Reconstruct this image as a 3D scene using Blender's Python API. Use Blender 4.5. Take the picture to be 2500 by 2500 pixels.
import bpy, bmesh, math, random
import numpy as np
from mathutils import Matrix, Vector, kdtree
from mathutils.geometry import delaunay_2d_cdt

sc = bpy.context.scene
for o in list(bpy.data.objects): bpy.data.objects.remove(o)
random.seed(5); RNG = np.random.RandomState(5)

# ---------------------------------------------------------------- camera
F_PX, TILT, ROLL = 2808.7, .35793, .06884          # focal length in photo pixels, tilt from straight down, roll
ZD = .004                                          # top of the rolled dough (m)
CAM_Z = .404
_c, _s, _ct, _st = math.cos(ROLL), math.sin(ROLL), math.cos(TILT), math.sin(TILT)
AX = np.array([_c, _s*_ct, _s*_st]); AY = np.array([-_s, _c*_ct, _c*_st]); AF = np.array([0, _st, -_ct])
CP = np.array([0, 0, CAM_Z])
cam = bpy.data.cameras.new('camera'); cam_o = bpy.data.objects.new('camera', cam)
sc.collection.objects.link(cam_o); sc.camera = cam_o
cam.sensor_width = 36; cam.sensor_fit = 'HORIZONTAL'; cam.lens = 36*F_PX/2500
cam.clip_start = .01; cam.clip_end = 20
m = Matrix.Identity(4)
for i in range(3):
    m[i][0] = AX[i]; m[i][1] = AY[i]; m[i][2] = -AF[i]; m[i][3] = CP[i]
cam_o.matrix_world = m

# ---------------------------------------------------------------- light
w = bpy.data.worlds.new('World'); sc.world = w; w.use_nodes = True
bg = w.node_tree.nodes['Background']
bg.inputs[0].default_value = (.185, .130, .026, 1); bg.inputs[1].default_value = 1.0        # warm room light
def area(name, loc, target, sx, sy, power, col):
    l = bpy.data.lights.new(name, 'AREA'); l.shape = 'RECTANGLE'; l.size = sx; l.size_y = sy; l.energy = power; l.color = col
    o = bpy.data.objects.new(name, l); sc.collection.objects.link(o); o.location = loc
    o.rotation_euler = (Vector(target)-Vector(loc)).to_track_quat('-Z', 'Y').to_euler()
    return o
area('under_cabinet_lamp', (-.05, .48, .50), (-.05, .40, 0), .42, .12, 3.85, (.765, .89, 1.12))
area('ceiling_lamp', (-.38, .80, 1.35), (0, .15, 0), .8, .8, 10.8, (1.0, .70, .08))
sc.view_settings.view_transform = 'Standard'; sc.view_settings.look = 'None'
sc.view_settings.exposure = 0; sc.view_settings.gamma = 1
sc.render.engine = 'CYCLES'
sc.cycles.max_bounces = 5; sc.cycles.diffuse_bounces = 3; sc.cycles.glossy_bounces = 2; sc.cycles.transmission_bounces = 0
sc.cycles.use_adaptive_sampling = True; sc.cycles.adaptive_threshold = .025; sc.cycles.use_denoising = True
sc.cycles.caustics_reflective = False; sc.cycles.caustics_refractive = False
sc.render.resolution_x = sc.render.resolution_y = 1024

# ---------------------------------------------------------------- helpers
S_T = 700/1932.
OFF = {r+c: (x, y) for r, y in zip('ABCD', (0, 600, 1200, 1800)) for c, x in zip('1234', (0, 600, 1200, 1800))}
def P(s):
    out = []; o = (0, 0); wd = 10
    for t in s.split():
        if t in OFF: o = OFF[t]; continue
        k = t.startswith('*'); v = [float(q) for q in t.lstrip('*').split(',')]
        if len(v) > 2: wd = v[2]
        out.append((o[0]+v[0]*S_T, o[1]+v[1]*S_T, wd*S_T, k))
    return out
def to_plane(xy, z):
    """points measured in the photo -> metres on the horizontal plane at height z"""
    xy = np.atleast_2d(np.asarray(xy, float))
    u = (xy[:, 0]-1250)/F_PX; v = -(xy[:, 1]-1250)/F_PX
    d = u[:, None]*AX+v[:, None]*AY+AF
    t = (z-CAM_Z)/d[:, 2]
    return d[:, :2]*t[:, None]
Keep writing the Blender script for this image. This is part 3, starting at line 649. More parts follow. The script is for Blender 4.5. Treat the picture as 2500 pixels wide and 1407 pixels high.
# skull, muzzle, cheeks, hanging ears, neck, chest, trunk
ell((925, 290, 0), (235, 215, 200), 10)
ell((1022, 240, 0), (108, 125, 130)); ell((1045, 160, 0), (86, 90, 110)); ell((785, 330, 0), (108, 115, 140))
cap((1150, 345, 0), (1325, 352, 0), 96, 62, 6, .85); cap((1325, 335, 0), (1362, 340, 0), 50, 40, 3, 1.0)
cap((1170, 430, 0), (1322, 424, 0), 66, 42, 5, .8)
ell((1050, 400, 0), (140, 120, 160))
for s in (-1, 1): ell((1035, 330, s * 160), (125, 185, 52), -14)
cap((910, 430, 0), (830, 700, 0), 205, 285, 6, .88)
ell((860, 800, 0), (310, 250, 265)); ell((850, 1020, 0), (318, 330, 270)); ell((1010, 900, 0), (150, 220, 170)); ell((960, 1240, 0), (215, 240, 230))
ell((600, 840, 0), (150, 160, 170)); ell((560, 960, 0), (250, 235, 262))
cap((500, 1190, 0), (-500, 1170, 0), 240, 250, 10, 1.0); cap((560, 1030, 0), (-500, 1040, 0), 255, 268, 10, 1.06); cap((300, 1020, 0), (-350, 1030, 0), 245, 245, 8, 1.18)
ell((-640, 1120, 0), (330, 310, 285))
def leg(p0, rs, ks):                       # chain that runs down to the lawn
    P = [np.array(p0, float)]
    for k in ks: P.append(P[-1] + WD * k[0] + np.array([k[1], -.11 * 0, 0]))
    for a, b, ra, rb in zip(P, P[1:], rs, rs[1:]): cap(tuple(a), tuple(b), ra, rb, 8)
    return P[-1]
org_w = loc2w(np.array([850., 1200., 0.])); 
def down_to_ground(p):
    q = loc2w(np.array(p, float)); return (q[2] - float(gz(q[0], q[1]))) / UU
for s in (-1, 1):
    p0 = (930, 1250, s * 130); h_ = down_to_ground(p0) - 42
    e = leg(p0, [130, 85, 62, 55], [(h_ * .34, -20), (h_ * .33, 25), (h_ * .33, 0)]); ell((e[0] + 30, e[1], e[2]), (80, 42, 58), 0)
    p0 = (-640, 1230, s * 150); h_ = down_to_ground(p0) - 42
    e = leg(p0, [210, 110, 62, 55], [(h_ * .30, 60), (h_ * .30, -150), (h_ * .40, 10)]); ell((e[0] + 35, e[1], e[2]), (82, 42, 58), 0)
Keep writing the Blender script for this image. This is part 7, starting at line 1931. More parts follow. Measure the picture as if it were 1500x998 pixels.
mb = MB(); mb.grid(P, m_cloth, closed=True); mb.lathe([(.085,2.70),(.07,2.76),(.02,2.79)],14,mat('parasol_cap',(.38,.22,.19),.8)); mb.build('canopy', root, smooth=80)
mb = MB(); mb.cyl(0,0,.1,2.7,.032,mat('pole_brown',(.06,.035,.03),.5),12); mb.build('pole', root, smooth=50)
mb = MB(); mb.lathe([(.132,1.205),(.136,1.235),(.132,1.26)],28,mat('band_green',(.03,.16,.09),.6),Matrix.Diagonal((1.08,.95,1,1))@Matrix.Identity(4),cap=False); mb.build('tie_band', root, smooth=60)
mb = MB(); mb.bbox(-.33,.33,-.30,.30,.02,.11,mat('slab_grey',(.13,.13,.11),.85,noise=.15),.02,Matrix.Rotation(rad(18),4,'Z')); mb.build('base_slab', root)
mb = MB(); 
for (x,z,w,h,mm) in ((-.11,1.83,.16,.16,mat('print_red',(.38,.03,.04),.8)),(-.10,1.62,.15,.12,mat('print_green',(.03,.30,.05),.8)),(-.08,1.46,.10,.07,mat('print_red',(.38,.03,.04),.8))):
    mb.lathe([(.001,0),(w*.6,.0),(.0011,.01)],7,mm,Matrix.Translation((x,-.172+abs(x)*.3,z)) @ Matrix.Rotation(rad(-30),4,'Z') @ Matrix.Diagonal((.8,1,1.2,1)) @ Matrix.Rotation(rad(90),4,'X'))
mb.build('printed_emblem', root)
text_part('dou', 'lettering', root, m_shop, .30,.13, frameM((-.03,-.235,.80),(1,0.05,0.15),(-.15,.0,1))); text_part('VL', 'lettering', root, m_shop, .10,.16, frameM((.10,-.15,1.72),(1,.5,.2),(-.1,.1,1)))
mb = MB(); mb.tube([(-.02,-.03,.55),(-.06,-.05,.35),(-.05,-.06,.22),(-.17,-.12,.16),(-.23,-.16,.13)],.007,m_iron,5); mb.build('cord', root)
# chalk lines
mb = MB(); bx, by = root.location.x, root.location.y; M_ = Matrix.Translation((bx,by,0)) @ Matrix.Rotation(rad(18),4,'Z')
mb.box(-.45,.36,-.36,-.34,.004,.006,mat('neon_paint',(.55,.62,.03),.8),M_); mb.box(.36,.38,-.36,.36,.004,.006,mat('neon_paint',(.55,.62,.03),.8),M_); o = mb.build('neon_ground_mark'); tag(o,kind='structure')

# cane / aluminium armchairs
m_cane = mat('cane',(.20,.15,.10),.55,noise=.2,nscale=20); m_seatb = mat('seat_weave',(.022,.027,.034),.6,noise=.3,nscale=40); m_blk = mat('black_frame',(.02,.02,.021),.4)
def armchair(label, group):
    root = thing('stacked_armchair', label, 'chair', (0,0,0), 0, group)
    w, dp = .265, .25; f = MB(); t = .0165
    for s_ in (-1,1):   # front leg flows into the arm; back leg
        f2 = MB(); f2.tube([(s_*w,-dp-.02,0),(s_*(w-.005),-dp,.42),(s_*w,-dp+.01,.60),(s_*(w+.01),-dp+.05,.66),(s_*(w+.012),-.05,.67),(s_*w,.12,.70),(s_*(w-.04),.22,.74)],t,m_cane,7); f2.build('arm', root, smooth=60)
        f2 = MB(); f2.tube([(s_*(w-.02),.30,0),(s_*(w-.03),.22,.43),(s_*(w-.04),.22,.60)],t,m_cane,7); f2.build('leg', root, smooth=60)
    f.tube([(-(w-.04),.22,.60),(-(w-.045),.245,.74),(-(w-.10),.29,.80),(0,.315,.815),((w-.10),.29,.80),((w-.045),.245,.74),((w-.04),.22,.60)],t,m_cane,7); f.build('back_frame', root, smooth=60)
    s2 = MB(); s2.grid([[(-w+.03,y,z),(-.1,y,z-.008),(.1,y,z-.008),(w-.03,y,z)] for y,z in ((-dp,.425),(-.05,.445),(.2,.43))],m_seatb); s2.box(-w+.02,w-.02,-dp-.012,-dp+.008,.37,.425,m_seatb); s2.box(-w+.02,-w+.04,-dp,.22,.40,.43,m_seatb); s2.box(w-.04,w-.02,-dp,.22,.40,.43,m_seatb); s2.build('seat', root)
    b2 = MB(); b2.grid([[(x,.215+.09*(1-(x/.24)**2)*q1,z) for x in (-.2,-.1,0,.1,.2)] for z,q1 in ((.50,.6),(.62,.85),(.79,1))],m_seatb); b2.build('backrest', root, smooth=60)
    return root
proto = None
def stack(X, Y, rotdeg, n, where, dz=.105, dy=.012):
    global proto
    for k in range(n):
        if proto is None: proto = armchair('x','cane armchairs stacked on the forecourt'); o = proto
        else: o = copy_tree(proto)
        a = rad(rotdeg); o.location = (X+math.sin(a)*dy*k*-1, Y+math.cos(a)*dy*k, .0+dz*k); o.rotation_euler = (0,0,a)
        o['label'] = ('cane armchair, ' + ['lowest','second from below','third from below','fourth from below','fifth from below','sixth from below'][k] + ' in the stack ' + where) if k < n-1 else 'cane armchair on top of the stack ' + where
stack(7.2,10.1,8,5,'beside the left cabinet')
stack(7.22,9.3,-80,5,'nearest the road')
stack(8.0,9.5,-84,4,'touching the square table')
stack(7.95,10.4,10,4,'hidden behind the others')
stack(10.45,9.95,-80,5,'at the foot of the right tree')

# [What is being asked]
Which lines hold the word "pixels"? Copy every one of them.

# [Result for this exercise]
Reconstruct this image as a 3D scene using Blender's Python API. Use Blender 4.5. Take the picture to be 2500 by 2500 pixels.
F_PX, TILT, ROLL = 2808.7, .35793, .06884          # focal length in photo pixels, tilt from straight down, roll
Keep writing the Blender script for this image. This is part 3, starting at line 649. More parts follow. The script is for Blender 4.5. Treat the picture as 2500 pixels wide and 1407 pixels high.
Keep writing the Blender script for this image. This is part 7, starting at line 1931. More parts follow. Measure the picture as if it were 1500x998 pixels.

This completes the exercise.